- [Set task]:
Exclude images, then output the remaining data verbatim.

- [Available data]:

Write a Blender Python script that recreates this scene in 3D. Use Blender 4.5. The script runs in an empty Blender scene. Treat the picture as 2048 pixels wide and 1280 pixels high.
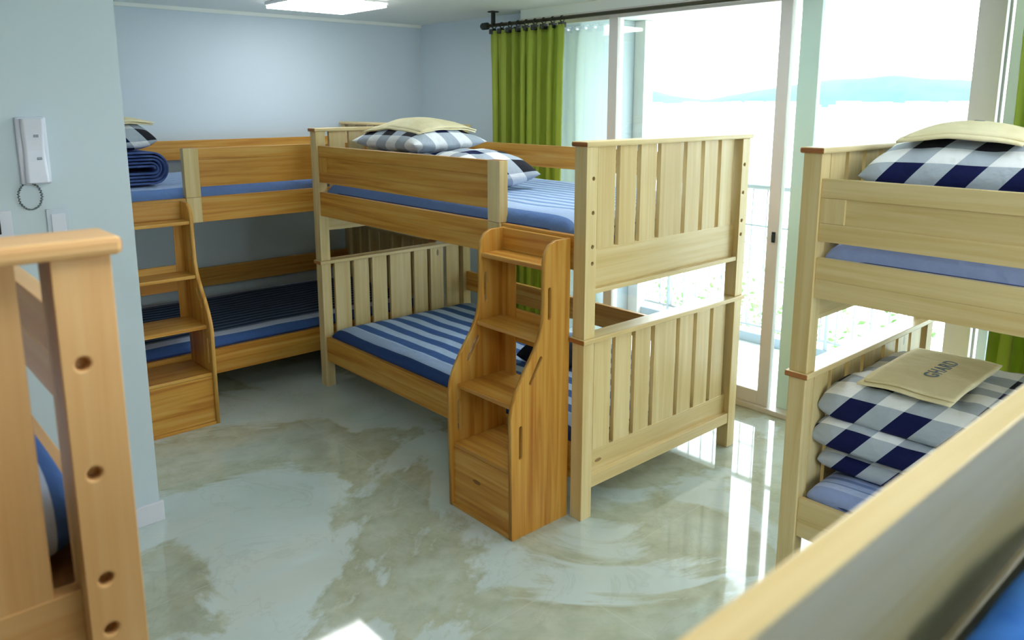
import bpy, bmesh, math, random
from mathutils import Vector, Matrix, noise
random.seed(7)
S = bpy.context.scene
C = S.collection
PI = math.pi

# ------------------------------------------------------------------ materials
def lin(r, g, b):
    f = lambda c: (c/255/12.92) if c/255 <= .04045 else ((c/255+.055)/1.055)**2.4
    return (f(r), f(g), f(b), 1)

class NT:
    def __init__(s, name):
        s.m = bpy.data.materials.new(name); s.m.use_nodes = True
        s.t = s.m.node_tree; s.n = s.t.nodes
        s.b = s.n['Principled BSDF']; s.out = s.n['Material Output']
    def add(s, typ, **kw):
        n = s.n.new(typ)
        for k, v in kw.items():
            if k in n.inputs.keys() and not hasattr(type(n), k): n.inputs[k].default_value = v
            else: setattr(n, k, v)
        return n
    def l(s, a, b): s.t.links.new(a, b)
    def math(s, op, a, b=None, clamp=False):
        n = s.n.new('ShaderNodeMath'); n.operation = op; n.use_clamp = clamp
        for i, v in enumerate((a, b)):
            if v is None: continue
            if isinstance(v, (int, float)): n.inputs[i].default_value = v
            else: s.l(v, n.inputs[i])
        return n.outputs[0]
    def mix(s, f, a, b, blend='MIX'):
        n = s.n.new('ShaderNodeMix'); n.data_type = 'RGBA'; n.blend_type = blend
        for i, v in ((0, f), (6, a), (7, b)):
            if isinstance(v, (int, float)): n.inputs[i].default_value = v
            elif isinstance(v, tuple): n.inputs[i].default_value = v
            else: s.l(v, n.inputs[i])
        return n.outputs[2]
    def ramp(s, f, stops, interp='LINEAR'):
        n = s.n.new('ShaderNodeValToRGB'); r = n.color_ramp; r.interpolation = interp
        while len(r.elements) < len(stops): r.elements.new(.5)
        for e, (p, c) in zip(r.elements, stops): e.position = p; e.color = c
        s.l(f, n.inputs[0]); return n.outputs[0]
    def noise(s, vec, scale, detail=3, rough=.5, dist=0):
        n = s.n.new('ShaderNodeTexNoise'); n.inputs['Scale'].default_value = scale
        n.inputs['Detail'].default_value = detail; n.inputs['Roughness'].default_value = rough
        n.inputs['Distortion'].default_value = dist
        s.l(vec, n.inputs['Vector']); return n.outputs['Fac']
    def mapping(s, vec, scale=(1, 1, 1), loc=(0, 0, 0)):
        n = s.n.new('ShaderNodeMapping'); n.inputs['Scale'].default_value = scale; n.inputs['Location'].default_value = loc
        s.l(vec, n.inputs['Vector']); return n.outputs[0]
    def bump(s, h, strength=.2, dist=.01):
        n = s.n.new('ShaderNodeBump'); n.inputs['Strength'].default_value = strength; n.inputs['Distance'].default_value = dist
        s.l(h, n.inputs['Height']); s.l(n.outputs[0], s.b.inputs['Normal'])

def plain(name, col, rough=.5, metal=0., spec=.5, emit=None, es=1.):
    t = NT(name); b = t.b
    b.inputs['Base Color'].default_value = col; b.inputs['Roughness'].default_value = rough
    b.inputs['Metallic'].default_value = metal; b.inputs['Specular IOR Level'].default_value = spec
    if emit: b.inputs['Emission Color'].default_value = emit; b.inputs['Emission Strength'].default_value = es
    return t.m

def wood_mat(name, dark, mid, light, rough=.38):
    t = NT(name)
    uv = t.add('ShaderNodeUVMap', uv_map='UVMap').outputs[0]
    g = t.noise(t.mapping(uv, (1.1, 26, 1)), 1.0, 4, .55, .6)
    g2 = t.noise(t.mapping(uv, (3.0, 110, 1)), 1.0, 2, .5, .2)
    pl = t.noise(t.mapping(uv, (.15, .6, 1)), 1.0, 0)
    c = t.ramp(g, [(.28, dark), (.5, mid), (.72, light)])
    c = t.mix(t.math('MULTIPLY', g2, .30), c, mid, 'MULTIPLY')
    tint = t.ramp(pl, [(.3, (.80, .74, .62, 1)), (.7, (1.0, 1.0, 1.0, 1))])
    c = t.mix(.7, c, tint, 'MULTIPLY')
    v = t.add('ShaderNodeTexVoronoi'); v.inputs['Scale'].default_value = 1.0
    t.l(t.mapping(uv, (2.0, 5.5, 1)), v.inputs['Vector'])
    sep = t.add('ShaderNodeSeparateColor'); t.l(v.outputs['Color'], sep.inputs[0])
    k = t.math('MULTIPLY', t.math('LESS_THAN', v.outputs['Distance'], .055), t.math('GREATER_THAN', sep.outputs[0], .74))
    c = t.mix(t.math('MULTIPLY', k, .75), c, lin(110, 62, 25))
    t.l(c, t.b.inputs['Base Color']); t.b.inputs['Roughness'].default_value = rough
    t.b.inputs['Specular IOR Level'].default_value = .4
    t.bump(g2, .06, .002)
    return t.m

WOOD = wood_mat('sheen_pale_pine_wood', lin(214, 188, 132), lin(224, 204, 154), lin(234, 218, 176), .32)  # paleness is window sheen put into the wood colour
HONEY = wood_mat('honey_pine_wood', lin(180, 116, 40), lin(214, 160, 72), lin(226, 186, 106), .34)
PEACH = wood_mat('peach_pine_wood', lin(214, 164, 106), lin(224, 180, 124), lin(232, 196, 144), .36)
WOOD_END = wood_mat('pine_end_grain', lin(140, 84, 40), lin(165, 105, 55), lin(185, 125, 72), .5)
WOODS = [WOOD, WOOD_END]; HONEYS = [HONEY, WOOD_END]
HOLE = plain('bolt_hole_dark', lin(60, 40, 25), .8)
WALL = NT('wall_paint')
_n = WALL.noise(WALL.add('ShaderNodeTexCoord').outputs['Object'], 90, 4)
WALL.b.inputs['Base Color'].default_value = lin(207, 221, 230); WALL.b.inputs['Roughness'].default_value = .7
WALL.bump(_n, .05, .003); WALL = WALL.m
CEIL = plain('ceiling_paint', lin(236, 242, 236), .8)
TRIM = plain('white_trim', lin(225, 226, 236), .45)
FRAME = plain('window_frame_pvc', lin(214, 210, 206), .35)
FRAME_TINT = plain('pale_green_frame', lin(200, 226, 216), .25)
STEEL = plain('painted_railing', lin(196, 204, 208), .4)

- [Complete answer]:
Write a Blender Python script that recreates this scene in 3D. Use Blender 4.5. The script runs in an empty Blender scene. Treat the picture as 2048 pixels wide and 1280 pixels high.
import bpy, bmesh, math, random
from mathutils import Vector, Matrix, noise
random.seed(7)
S = bpy.context.scene
C = S.collection
PI = math.pi

# ------------------------------------------------------------------ materials
def lin(r, g, b):
    f = lambda c: (c/255/12.92) if c/255 <= .04045 else ((c/255+.055)/1.055)**2.4
    return (f(r), f(g), f(b), 1)

class NT:
    def __init__(s, name):
        s.m = bpy.data.materials.new(name); s.m.use_nodes = True
        s.t = s.m.node_tree; s.n = s.t.nodes
        s.b = s.n['Principled BSDF']; s.out = s.n['Material Output']
    def add(s, typ, **kw):
        n = s.n.new(typ)
        for k, v in kw.items():
            if k in n.inputs.keys() and not hasattr(type(n), k): n.inputs[k].default_value = v
            else: setattr(n, k, v)
        return n
    def l(s, a, b): s.t.links.new(a, b)
    def math(s, op, a, b=None, clamp=False):
        n = s.n.new('ShaderNodeMath'); n.operation = op; n.use_clamp = clamp
        for i, v in enumerate((a, b)):
            if v is None: continue
            if isinstance(v, (int, float)): n.inputs[i].default_value = v
            else: s.l(v, n.inputs[i])
        return n.outputs[0]
    def mix(s, f, a, b, blend='MIX'):
        n = s.n.new('ShaderNodeMix'); n.data_type = 'RGBA'; n.blend_type = blend
        for i, v in ((0, f), (6, a), (7, b)):
            if isinstance(v, (int, float)): n.inputs[i].default_value = v
            elif isinstance(v, tuple): n.inputs[i].default_value = v
            else: s.l(v, n.inputs[i])
        return n.outputs[2]
    def ramp(s, f, stops, interp='LINEAR'):
        n = s.n.new('ShaderNodeValToRGB'); r = n.color_ramp; r.interpolation = interp
        while len(r.elements) < len(stops): r.elements.new(.5)
        for e, (p, c) in zip(r.elements, stops): e.position = p; e.color = c
        s.l(f, n.inputs[0]); return n.outputs[0]
    def noise(s, vec, scale, detail=3, rough=.5, dist=0):
        n = s.n.new('ShaderNodeTexNoise'); n.inputs['Scale'].default_value = scale
        n.inputs['Detail'].default_value = detail; n.inputs['Roughness'].default_value = rough
        n.inputs['Distortion'].default_value = dist
        s.l(vec, n.inputs['Vector']); return n.outputs['Fac']
    def mapping(s, vec, scale=(1, 1, 1), loc=(0, 0, 0)):
        n = s.n.new('ShaderNodeMapping'); n.inputs['Scale'].default_value = scale; n.inputs['Location'].default_value = loc
        s.l(vec, n.inputs['Vector']); return n.outputs[0]
    def bump(s, h, strength=.2, dist=.01):
        n = s.n.new('ShaderNodeBump'); n.inputs['Strength'].default_value = strength; n.inputs['Distance'].default_value = dist
        s.l(h, n.inputs['Height']); s.l(n.outputs[0], s.b.inputs['Normal'])

def plain(name, col, rough=.5, metal=0., spec=.5, emit=None, es=1.):
    t = NT(name); b = t.b
    b.inputs['Base Color'].default_value = col; b.inputs['Roughness'].default_value = rough
    b.inputs['Metallic'].default_value = metal; b.inputs['Specular IOR Level'].default_value = spec
    if emit: b.inputs['Emission Color'].default_value = emit; b.inputs['Emission Strength'].default_value = es
    return t.m

def wood_mat(name, dark, mid, light, rough=.38):
    t = NT(name)
    uv = t.add('ShaderNodeUVMap', uv_map='UVMap').outputs[0]
    g = t.noise(t.mapping(uv, (1.1, 26, 1)), 1.0, 4, .55, .6)
    g2 = t.noise(t.mapping(uv, (3.0, 110, 1)), 1.0, 2, .5, .2)
    pl = t.noise(t.mapping(uv, (.15, .6, 1)), 1.0, 0)
    c = t.ramp(g, [(.28, dark), (.5, mid), (.72, light)])
    c = t.mix(t.math('MULTIPLY', g2, .30), c, mid, 'MULTIPLY')
    tint = t.ramp(pl, [(.3, (.80, .74, .62, 1)), (.7, (1.0, 1.0, 1.0, 1))])
    c = t.mix(.7, c, tint, 'MULTIPLY')
    v = t.add('ShaderNodeTexVoronoi'); v.inputs['Scale'].default_value = 1.0
    t.l(t.mapping(uv, (2.0, 5.5, 1)), v.inputs['Vector'])
    sep = t.add('ShaderNodeSeparateColor'); t.l(v.outputs['Color'], sep.inputs[0])
    k = t.math('MULTIPLY', t.math('LESS_THAN', v.outputs['Distance'], .055), t.math('GREATER_THAN', sep.outputs[0], .74))
    c = t.mix(t.math('MULTIPLY', k, .75), c, lin(110, 62, 25))
    t.l(c, t.b.inputs['Base Color']); t.b.inputs['Roughness'].default_value = rough
    t.b.inputs['Specular IOR Level'].default_value = .4
    t.bump(g2, .06, .002)
    return t.m

WOOD = wood_mat('sheen_pale_pine_wood', lin(214, 188, 132), lin(224, 204, 154), lin(234, 218, 176), .32)  # paleness is window sheen put into the wood colour
HONEY = wood_mat('honey_pine_wood', lin(180, 116, 40), lin(214, 160, 72), lin(226, 186, 106), .34)
PEACH = wood_mat('peach_pine_wood', lin(214, 164, 106), lin(224, 180, 124), lin(232, 196, 144), .36)
WOOD_END = wood_mat('pine_end_grain', lin(140, 84, 40), lin(165, 105, 55), lin(185, 125, 72), .5)
WOODS = [WOOD, WOOD_END]; HONEYS = [HONEY, WOOD_END]
HOLE = plain('bolt_hole_dark', lin(60, 40, 25), .8)
WALL = NT('wall_paint')
_n = WALL.noise(WALL.add('ShaderNodeTexCoord').outputs['Object'], 90, 4)
WALL.b.inputs['Base Color'].default_value = lin(207, 221, 230); WALL.b.inputs['Roughness'].default_value = .7
WALL.bump(_n, .05, .003); WALL = WALL.m
CEIL = plain('ceiling_paint', lin(236, 242, 236), .8)
TRIM = plain('white_trim', lin(225, 226, 236), .45)
FRAME = plain('window_frame_pvc', lin(214, 210, 206), .35)
FRAME_TINT = plain('pale_green_frame', lin(200, 226, 216), .25)
STEEL = plain('painted_railing', lin(196, 204, 208), .4)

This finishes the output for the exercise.